No começo do filme, vê-se o pedaço de uma mão e outro de uma perna largadas no mato amarelo-queimado que parecem atestar a carência diegética de presença humana. Embora raramente vista durante a obra, ela é sempre sentida e ouvida, dentro ou fora de quadro, seja por noticiários que atualizam a situação pandêmica, pelas músicas — um dos pontos mais fortes do filme — ou por passos de rostos mascarados, mas nem sempre, que musicalizam os chãos de concreto e paralelepipédicos de Lisboa. Embora coloquem “Os Verdes Anos” como ponta de partida, sobretudo por visitarem as locações originais do filme de forma quase tão fidedigna quanto Paulo Rocha fez, João Pedro e João Rui colocam a câmera como um fantasma que transita sem rumo, e que leva seu tempo para registrar as interferências sofridas pela cidade durante os anos.
Se antes os anos eram verdes, agora eles são maduros. A cidade já não é a mesma e tampouco é a juventude que a ocupa. Em “Onde Fica Esta Rua? Ou Sem Antes nem Depois”, o gesto da conexão entre passado e presente se dá — para além da inspiração fílmica do qual provém — pela lenta passagem do tempo, dilatado pela calma com que a câmera quase fixa o olhar. A escolha pela textura da película de 16mm reforça a estética nostálgica do filme. Os olhos de quem observa Lisboa são do passado, apesar de estarem localizados no presente. Por vezes, a câmera para em locais onde normalmente haveria alguém. São nesses momentos que somos permitidos imaginar ou projetar a beleza que reside na vida cotidiana: alguém que, sentado à mesa, toma café, lê um jornal; alguém que empurra a porta de um estabelecimento; alguém que trabalha num escritório; alguém que observa Lisboa da janela de um apartamento, sobretudo à noite. Os diretores permitem aos espectadores extrair das imagens a própria narrativa ao passo que constroem a sua. E exceto pelas presenças passageiras dos diretores, a icônica aparição de Isabel Ruth, que interpreta Ilda em “Os Verdes Anos”, numa espécie de musical-solo, é elusiva ao remonte desse passado repleto de saudades frente ao futuro incerto que enfrenta. Conjuntamente, eles declaram seu amor à cidade — com saudades do que já foi e reticentes ao que poderá ser.

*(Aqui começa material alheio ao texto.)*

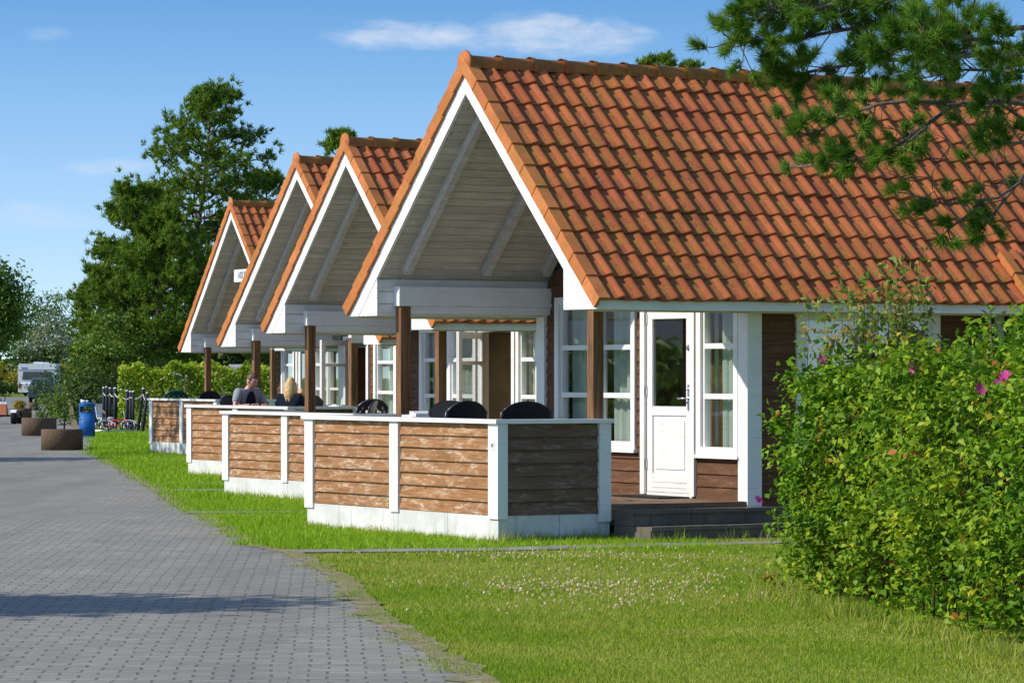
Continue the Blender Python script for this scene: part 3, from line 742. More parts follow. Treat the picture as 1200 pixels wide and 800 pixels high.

O contexto pandêmico permitiu que a obra pudesse ser construída de modo que nós não fôssemos constantemente estimulados por eventos narrativos de causa e efeito entre eles. Ao contrário, é uma experiência que vai na contramão dos modelos clássicos de outros filmes. No entanto, essa sinfonia sem aparente conclusão mostra-se, por vezes, monótona. Não é tão fácil acompanhar essa proposta, quase como um convite proposital ao relaxamento corporal e mental, permitindo ser levado pelo sono advindo da grande gama de abstração da obra. Às vezes pode parecer um teste de resistência ao nosso ímpeto de sermos bombardeados com distrações imagéticas, como em “Fogo-Fátuo“, também dirigido por João Pedro. Mas em contraste à própria proposta, em alguns momentos os diretores brincam com a movimentação brusca da câmera depois de um tempo estagnada, como se, de repente, algo instigante e inesperado aconteceu para romper com o registro e contemplação dos retratos urbanos, como se alguém estivesse dando sinal de vida e estivesse à procura de interação.

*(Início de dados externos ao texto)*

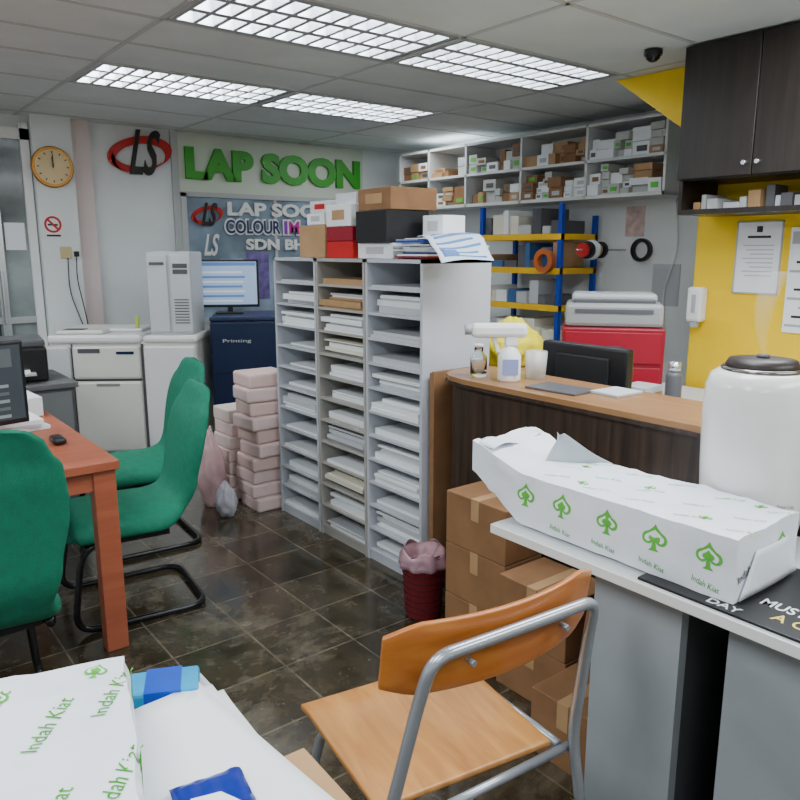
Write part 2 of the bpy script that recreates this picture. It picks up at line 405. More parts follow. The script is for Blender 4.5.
carton('flat_grey_carton',(2.10,3.25,Z+.2265),(2.30,3.43,Z+.285),M('pale_grey_box',(.62,.63,.64),.6),2,label=red)
carton('red_box',(2.05,2.97,Z),(2.25,3.20,Z+.08),red,0)
carton('dark_red_box',(2.05,2.975,Z+.0815),(2.25,3.195,Z+.15),redm,1)
carton('white_gift_box',(2.05,2.975,Z+.1515),(2.29,3.20,Z+.255),paperw,-2,label=card2)
carton('grey_flat_box',(2.09,3.0,Z+.2565),(2.25,3.17,Z+.31),paperg,2)
carton('white_folder_box',(2.06,2.67,Z),(2.32,2.94,Z+.07),paperw,0,label=paperg)
carton('black_box',(2.04,2.68,Z+.0715),(2.28,2.93,Z+.215),black,-2)
carton('brown_carton',(2.06,2.67,Z+.217),(2.32,2.94,Z+.315),card,-3,label=card2)
P=[];z=Z
for k in range(14):
    th=random.uniform(.003,.009); x=random.uniform(2.01,2.08); y=random.uniform(2.37,2.42)
    P.append(((x,y,z),(x+.29,y+.20,z+th),random.choice([0,0,2,1,0,3,5,4]),random.uniform(-14,14))); z+=th
multi(None,'paper_stack',P,[paperw,paperg,card2,shelfdark,redm,bluep])
carton('small_white_box',(2.20,2.50,z+.001),(2.34,2.63,z+.10),paperw,3,label=paperg)
def fl(u,v):
    x=-.03+.25*u; y=-.20+.26*v
    dr=max(0,(.60-v))
    return Vector((x-.03*dr,y+.02*u,.02-.17*dr-.015*(1-u)+.008*math.sin(9*v+4*u)))
lf=E('printed_leaflet',(2.02,2.37,z-.004),-14)
sheet(lf,'sheet',fl,12,12,M('leaflet_blueish',(.62,.72,.84),.5),th=.001)
def flb(a0,a1,b0,b1):
    return lambda u,v:(fl(a0+(a1-a0)*u,b0+(b1-b0)*v)+Vector((0,0,.0016)))
for i in range(7): sheet(lf,'print_line_%d'%i,flb(.1,.9-.1*(i%2),.08+.12*i,.12+.12*i),8,2,M('blue_print',(.08,.22,.52)),th=.0004)
sheet(lf,'print_block',flb(.1,.4,.1,.3),4,2,M('blue_print2',(.1,.2,.5)),th=.0004)
# ================================================================ pink reams & bags
L=[]; z=0
for k in range(10):
    dx,dy=random.uniform(-.018,.018),random.uniform(-.02,.02)
    L.append(((1.87+dx,3.73+dy,z),(2.13+dx,3.96+dy,z+.080),k%2 if k>1 else 0,random.uniform(-5,5))); z+=.081
multi(None,'wrapped_paper_reams',L,[paperp,M('pink_paper2',(.74,.54,.50),.55,bump=.3,bscale=30)],.014)
L=[];z=0
for k in range(7):
    dx,dy=random.uniform(-.015,.015),random.uniform(-.015,.015)
    L.append(((1.86+dx,4.02+dy,z),(2.12+dx,4.24+dy,z+.078),k%2,random.uniform(-4,4))); z+=.08
multi(None,'wrapped_paper_reams',L,[M('pink_paper3',(.76,.64,.60),.55),paperp],.010)
def bag(name,loc,sx,sy,sz,mat,seed=0,amp=.14):
    bm=bmesh.new(); bmesh.ops.create_icosphere(bm,subdivisions=4,radius=1)
    for v in bm.verts:
        n=noise.noise(v.co*2.2+Vector((seed,0,0)))+.6*noise.noise(v.co*5+Vector((0,seed,0)))
        v.co=v.co*(1+amp*n)
        t=(v.co.z+1)/2
        k=1.0-.45*max(0,t-.55)/.45
        v.co=Vector((v.co.x*sx*k,v.co.y*sy*k,max(0,(v.co.z+.85))*sz/1.85))
    return fin(name,bm,mat,None,loc,smooth=True)
bag('pink_plastic_bag',(1.735,4.02,0),.08,.10,.46,M('pink_bag',(.66,.42,.43),.35,var=.25),3,.2)
bag('white_plastic_bag',(1.72,3.80,0),.06,.07,.20,M('white_bag',(.55,.53,.60),.3,var=.15),5,.2)
# ================================================================ COPIERS
cp=E('photocopier',(1.25,5.50,0),-35)   # local x along front, +y depth
W=1.0
bx(cp,'body',(0,0,.06),(W,.50,.88),copierw,.02)
multi(cp,'castors',[((.08,.04,0),(.13,.09,.06),0),((W-.13,.04,0),(W-.08,.09,.06),0),((.08,.40,0),(.13,.45,.06),0),((W-.13,.40,0),(W-.08,.45,.06),0),((.55,.04,0),(.6,.09,.06),0)],[black],.004)
bx(cp,'scanner_deck',(-.015,-.025,.865),(.62,.51,.925),whitep,.02)
bx(cp,'finisher_top',(.63,-.02,.865),(W+.01,.51,.918),whitep,.02)
bx(cp,'front_door',(.15,-.028,.09),(.61,.0,.60),copierw,.018)
bx(cp,'upper_front_cover',(.15,-.028,.615),(.61,0,.85),copierw,.018)
bx(cp,'finisher_door',(.635,-.028,.09),(W-.005,0,.85),whitep,.018)
bx(cp,'side_output_unit',(-.04,-.03,.22),(.135,.45,.85),lgreyp,.02)
bx(cp,'bypass_tray',(-.12,.05,.55),(-.03,.4,.575),copierw,.006,rot=(0,R(18),0))
multi(cp,'gaps',[((.613,-.004,.08),(.632,.001,.86),0),((.15,-.004,.60),(.61,.001,.615),0),((.137,-.004,.08),(.148,.001,.86),0),((.02,-.004,.06),(W-.02,.001,.088),0)],[dgreyp])
bx(cp,'recess_handle',(.30,-.031,.565),(.46,-.026,.585),M('handle_shadow',(.25,.25,.24)),.001)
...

O documentário reflete sobre um passado em que a ebulição jovial, tão característica da Nouvelle Vague francesa que, apesar da breve aparição na história do cinema, deixou posicionamentos e marcas que dispersaram fronteira afora. Impelidos por inquietações, os diretores exercitam uma comparação entre passado, passado e futuro de forma lírica e sem — ou quase nenhuma — intervenção. A montagem desse mosaico nostálgico se dá através de paisagens esvaziadas de presença humana, mas apoiada em um desenho musical que consegue gracejá-las e texturizá-las, seja de modo melancólico ou não. E por essas ausências somos permitidos observar e contemplar a maturidade de um tempo encontrada nos detalhes.